§ WRITTEN EXERCISE: Repeat the material exactly from its first line to the line that includes "16).build('tilt_head', 'black_plastic', tp)". Skip pictures.
====== DATA ======
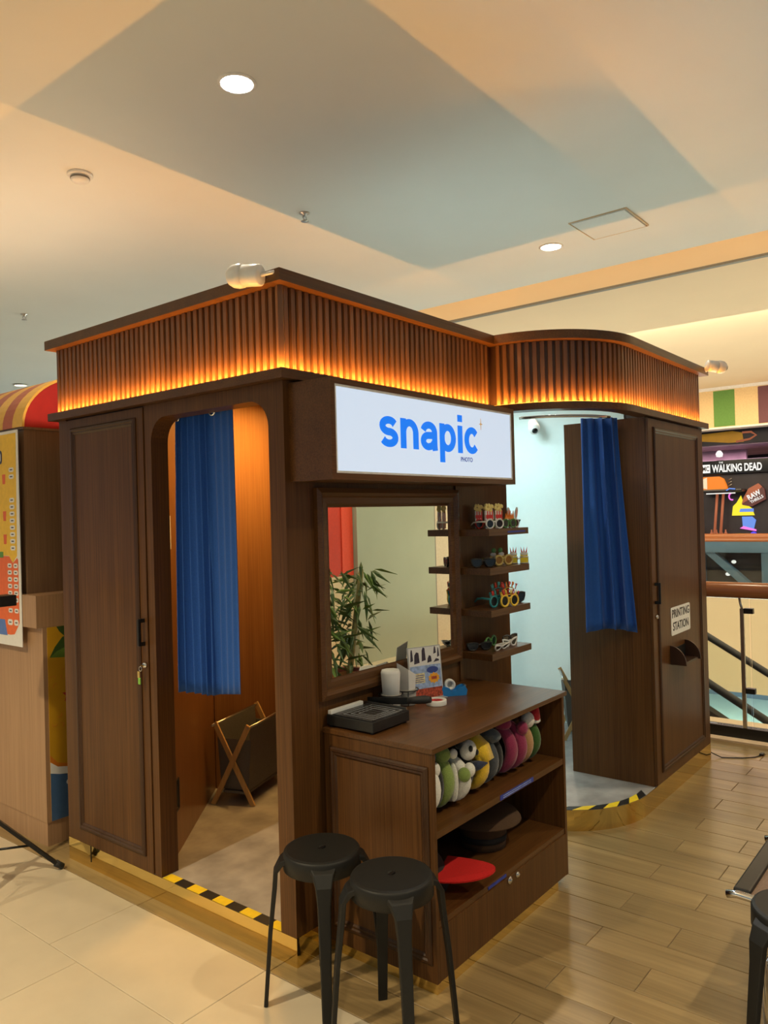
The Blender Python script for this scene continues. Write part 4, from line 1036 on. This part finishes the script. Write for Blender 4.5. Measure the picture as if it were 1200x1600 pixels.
mb.build('price_tags', 'paper_white', mn, kind='stuff'); mt.build('price_figures', 'print_dark', mn, kind='stuff')
mp('emblem', 'print_dark', [(-.105 + a, .97 + b) for a, b in rrect(.045, .035, .018)], .0016)
mp('emblem_face', 'paper_white', [(-.105 + a, .97 + b) for a, b in rrect(.032, .022, .012)], .0020)
for v in (.83, .64, .52):
    mp('drink_picture', 'menu_red', [(-.150, v), (-.178, v), (-.182, v + .05), (-.146, v + .05)], .0012)
# tripod stand and the black tablet holder at the left edge
tp = thing('tripod_stand', 'black tripod stand with folding legs at the left edge of the photo', 'stand', (-.36, 1.56, 0))
MB().tube([(0, 0, .22), (0, 0, 1.20)], .012, 12).build('pole', 'black_metal', tp)
MB().lathe([(.022, .24), (.026, .25), (.026, .31), (.022, .32), (.001, .32), (.001, .24)], 20).build('hub', 'black_plastic', tp)
MB().lathe([(.018, .13), (.022, .14), (.022, .17), (.018, .18), (.001, .18), (.001, .13)], 20).build('lower_collar', 'black_plastic', tp)
for k in range(3):
    a = math.radians(-20 + 120 * k); c, s = math.cos(a), math.sin(a)
    lg = MB().tube([(.024 * c, .024 * s, .29), (.285 * c, .285 * s, .018)], .011, 4, flat=(.7, 1.3)).build('leg', 'black_metal', tp)
    MB().tube([(.268 * c, .268 * s, .034), (.300 * c, .300 * s, .010)], [.016, .0135], 10).build('foot', 'rubber_dark', lg)
    MB().tube([(.020 * c, .020 * s, .155), (.165 * c, .165 * s, .140)], .0055, 8).build('strut', 'black_metal', lg)
MB().box(-.10, .125, -.045, .045, 1.236, 1.285, .004).build('tablet_holder', 'black_plastic', tp, 'flat black holder at the top')
MB().lathe([(.020, 1.20), (.026, 1.205), (.026, 1.236), (.001, 1.236), (.001, 1.20)], 16).build('tilt_head', 'black_plastic', tp)

# ================================================================ BENCH SEAT AT THE RIGHT EDGE
bn = thing('waiting_chair', 'black edged mesh seat with chrome tube frame at the right edge', 'chair', (.812, -1.60, 0))
MB().box(-.22, .25, .235, .285, .400, .425, .006).build('front_rail', 'black_plastic', bn, 'black padded seat edge')
MB().box(-.215, .25, -.25, .2345, .408, .414).build('seat_mesh', 'mesh_brown', bn, 'brown woven mesh seat')
MB().box(-.22, .25, -.30, -.2505, .400, .425, .006).build('rear_rail', 'black_plastic', bn)
for x in (-.232, .262):
    MB().tube([(x, .300, .405), (x, .27, .412), (x, .10, .402), (x, -.12, .398), (x, -.30, .405), (x, -.36, .60), (x, -.38, .85)], .012, 12).build('side_tube', 'chrome', bn, 'chrome side tube')
    MB().tube([(x, .22, .400), (x, .20, .20), (x, .19, .001)], .012, 12).build('leg', 'chrome', bn)
    MB().tube([(x, -.28, .398), (x, -.27, .20), (x, -.27, .001)], .012, 12).build('leg', 'chrome', bn)
MB().box(-.22, .25, -.392, -.372, .52, .86, .008).build('backrest', 'mesh_brown', bn)
MB().tube([(-.232, .20, .20), (.262, .20, .20)], .009, 10).build('stretcher', 'chrome', bn)

# thin cable lying at the right end of the booth
tag(MB().tube([(3.185, -.40, .11), (3.20, -.43, .10), (3.215, -.47, .04), (3.24, -.55, .004), (3.30, -.66, .004), (3.36, -.72, .004), (3.42, -.74, .004)], .0035, 6).box(3.415, 3.455, -.755, -.73, .0005, .014, .003).build('power_cable', 'black_plastic'), 'thin dark cable trailing from the right end of the booth onto the floor', 'cable')

# ================================================================ BALUSTRADE, ESCALATOR, ATRIUM
BX = 3.74
ba = thing('glass_balustrade', 'glass balustrade with reddish wooden handrail and steel post beyond the booth', 'balustrade', (BX, 0, 0))
MB().tube([(0, -1.64, 1.022), (0, 4, 1.022)], .055, 14, flat=(1.0, .75), up=(0, 0, 1)).build('handrail', 'handrail_wood', ba)
MB().box(-.035, .035, -1.64, 4, -.004, .085).build('base_channel', 'black_metal', ba)
MB().box(-.12, -.036, -1.64, 4, -.02, .012).build('floor_edge', 'beige_stone', ba)
for y0, y1 in ((-1.6, -.625), (-.615, .9), (.91, 2.4)):
    MB().box(-.006, .006, y0 + .0, y1, .0855, .962).build('glass_panel', 'clear_glass', ba, 'clear glass panel')
for y in (-1.62, -.575, .93):
    p = MB().box(-.030, -.010, y - .012, y + .012, .0855, .90).build('post', 'steel', ba)
    MB().tube([(-.02, y, .90), (-.008, y + .012, .93), (0, y + .02, .975)], .008, 8).build('neck', 'steel', p)
    for z in (.34, .885): MB().box(-.034, .008, y - .072, y - .0125, z - .018, z + .018, .002).build('clamp', 'black_metal', p)
le = struct(MB().box(3.80, 4.15, -4, 6, -.35, .020).build('trim_1', 'beige_stone')); le['label'] = 'beige stone edge of the floor beyond the glass'
es = thing('escalator', 'descending escalator with black moving handrails behind the balustrade', 'escalator', (5.0, 0, 0))
sl30 = math.tan(math.radians(30))
def ez(y, z0): return z0 + sl30 * y
for x, z0, nm in ((.55, .29, 'far'), (-.42, .23, 'near')):
    MB().tube([(x, 2.2, ez(2.2, z0)), (x, -6, ez(-6, z0))], .036, 10, flat=(.9, 1.0)).build('moving_handrail', 'rubber_dark', es)
    g = MB(); g.prism([(2.2, ez(2.2, z0 - .04)), (2.2, ez(2.2, z0 - .72)), (-6, ez(-6, z0 - .72)), (-6, ez(-6, z0 - .04))], YZ, x - .005, x + .005); g.build('glass_side', 'clear_glass', es)
    g = MB(); g.prism([(2.2, ez(2.2, z0 - .20)), (2.2, ez(2.2, z0 - .28)), (-6, ez(-6, z0 - .28)), (-6, ez(-6, z0 - .20))], YZ, x - .05, x + .05) if x < 0 else g.prism([(2.2, ez(2.2, z0 - .73)), (2.2, ez(2.2, z0 - .83)), (-6, ez(-6, z0 - .83)), (-6, ez(-6, z0 - .73))], YZ, x - .05, x + .05)
    g.build('deck', 'rubber_dark', es)
g = MB(); g.prism([(2.2, ez(2.2, -.62)), (2.2, ez(2.2, -1.3)), (-6, ez(-6, -1.3)), (-6, ez(-6, -.62))], YZ, -.45, .60); g.build('truss', 'metal_trim', es)
for k in range(16):
    y = 1.8 - .40 * k
    MB().box(-.34, .48, y - .40, y - .002, ez(y, -.60) - .10, ez(y, -.60) + .02).build('step', 'steel', es)
# opposite side of the atrium
OX = 11.0
op = struct(MB().box(OX, OX + .25, -6, 8, -1.32, .26).build('wall_opposite', 'cream_panel')); op['label'] = 'cream edge panel of the opposite gallery'
MB().box(OX - .03, OX + .25, -6, 8, .262, .32).build('coping', 'metal_trim', op)
struct(MB().box(OX + .25, 20, -6, 10, -1.2, -.0).build('floor_opposite', 'beige_stone'))
struct(MB().box(4.2, 24, -12, 14, -4.6, -4.4).build('floor_lower', 'lower_tile'))
fb = thing('glass_balustrade', 'far balustrade with brown rail on the opposite gallery below the arcade', 'balustrade', (OX + .1, 0, 0))
MB().tube([(0, -6, 1.11), (0, 8, 1.11)], .06, 12).build('handrail', 'handrail_wood', fb)
for y0 in (-2.6, -.9, .80, 2.5): MB().box(-.006, .006, y0, y0 + 1.66, .33, 1.05).build('glass_panel', 'clear_glass', fb)
for y in (-.93, .775, 2.475): MB().box(-.02, .02, y - .012, y + .012, .32, 1.06).build('post', 'steel', fb)
# blue arcade base with dark openings
ab = thing('blue_arcade_base', 'blue painted lattice base below the arcade on the opposite gallery', 'lattice', (OX + .9, 0, 0))
MB().box(0, .25, -2, 5, .0, .30).box(0, .25, -2, 5, .82, 1.0).build('rail', 'blue_wall', ab)
for y in (-.6, .55, 1.05, 2.1, 3.2): MB().box(.01, .24, y, y + .12, .3005, .8195).build('upright', 'blue_wall', ab)
for y in (-.1, 1.35): MB().prism([(y, .3), (y + .16, .3), (y + .72, .82), (y + .56, .82)], YZ, .02, .20).build('brace', 'blue_wall', ab)
MB().box(.26, .30, -2, 5, .0, 1.0).build('dark_backing', 'arcade_dark', ab)
for y, z in ((1.62, .66), (1.02, .74), (1.72, .45)): MB().ball((.10, y, z), (.03, .04, .03), 12, 8).build('lamp', 'arcade_white', ab, 'small glowing lamp')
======
§ WORKED SOLUTION:
The Blender Python script for this scene continues. Write part 4, from line 1036 on. This part finishes the script. Write for Blender 4.5. Measure the picture as if it were 1200x1600 pixels.
mb.build('price_tags', 'paper_white', mn, kind='stuff'); mt.build('price_figures', 'print_dark', mn, kind='stuff')
mp('emblem', 'print_dark', [(-.105 + a, .97 + b) for a, b in rrect(.045, .035, .018)], .0016)
mp('emblem_face', 'paper_white', [(-.105 + a, .97 + b) for a, b in rrect(.032, .022, .012)], .0020)
for v in (.83, .64, .52):
    mp('drink_picture', 'menu_red', [(-.150, v), (-.178, v), (-.182, v + .05), (-.146, v + .05)], .0012)
# tripod stand and the black tablet holder at the left edge
tp = thing('tripod_stand', 'black tripod stand with folding legs at the left edge of the photo', 'stand', (-.36, 1.56, 0))
MB().tube([(0, 0, .22), (0, 0, 1.20)], .012, 12).build('pole', 'black_metal', tp)
MB().lathe([(.022, .24), (.026, .25), (.026, .31), (.022, .32), (.001, .32), (.001, .24)], 20).build('hub', 'black_plastic', tp)
MB().lathe([(.018, .13), (.022, .14), (.022, .17), (.018, .18), (.001, .18), (.001, .13)], 20).build('lower_collar', 'black_plastic', tp)
for k in range(3):
    a = math.radians(-20 + 120 * k); c, s = math.cos(a), math.sin(a)
    lg = MB().tube([(.024 * c, .024 * s, .29), (.285 * c, .285 * s, .018)], .011, 4, flat=(.7, 1.3)).build('leg', 'black_metal', tp)
    MB().tube([(.268 * c, .268 * s, .034), (.300 * c, .300 * s, .010)], [.016, .0135], 10).build('foot', 'rubber_dark', lg)
    MB().tube([(.020 * c, .020 * s, .155), (.165 * c, .165 * s, .140)], .0055, 8).build('strut', 'black_metal', lg)
MB().box(-.10, .125, -.045, .045, 1.236, 1.285, .004).build('tablet_holder', 'black_plastic', tp, 'flat black holder at the top')
MB().lathe([(.020, 1.20), (.026, 1.205), (.026, 1.236), (.001, 1.236), (.001, 1.20)], 16).build('tilt_head', 'black_plastic', tp)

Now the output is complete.